The professional landlord sector has long faced the intricate web of compliance obligations that accompany residential property letting in England.
Yet, even the most diligent investors continue to encounter evolving enforcement risks - many of which stem not from deliberate wrongdoing, but from the ever expanding scope of legislation, regulatory mishaps by advisors, or unforeseen interpretations of law.
Recent casework at Landlord Licensing & Defence has highlighted at least nine common legal traps encountered by landlords - each carrying financial, reputational, or even criminal consequences.
These are not hypothetical scenarios but real-world examples derived from active defence work and tribunal proceedings. Understanding them is vital to protecting portfolios and ensuring operational resilience.
Rent Repayment Orders and when the Tenants Play Amateur Lawyer
The Rent Repayment Order regime, now in its eighth year, remains one of the most misunderstood aspects of landlord enforcement. It is increasingly common for tenants often emboldened by online resources or incomplete legal understanding to assert that non-compliance with licensing obligations nullifies rental liability.
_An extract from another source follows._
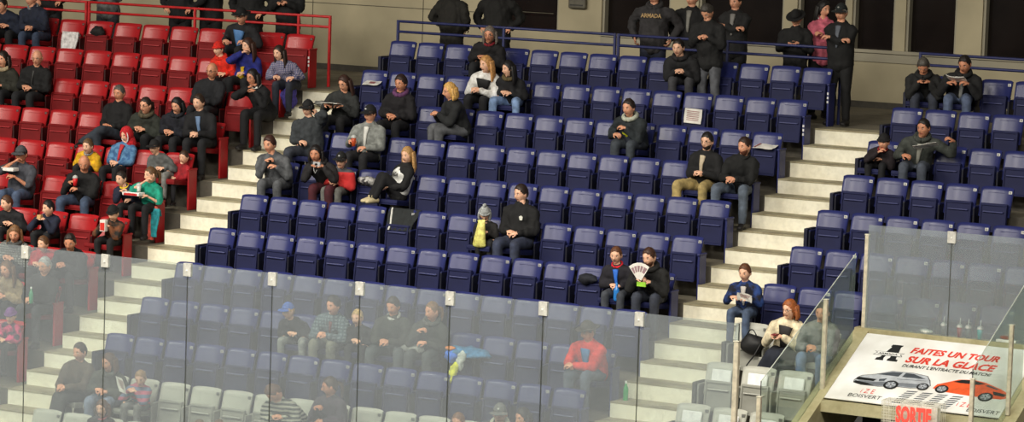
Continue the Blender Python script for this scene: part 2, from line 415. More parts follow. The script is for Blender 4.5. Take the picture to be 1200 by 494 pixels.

In one recent case, a tenant with legal qualifications (albeit outside property law) attempted precisely that, arguing that the absence of a licence rendered the rent unenforceable and arrears non-existent. This position was fundamentally incorrect and readily rebutted. Case law such as Awad v Hooley ([2021] UKUT 55 (LC)) provides clarity: rent paid must first be applied to the oldest arrears unless otherwise directed by the tenant.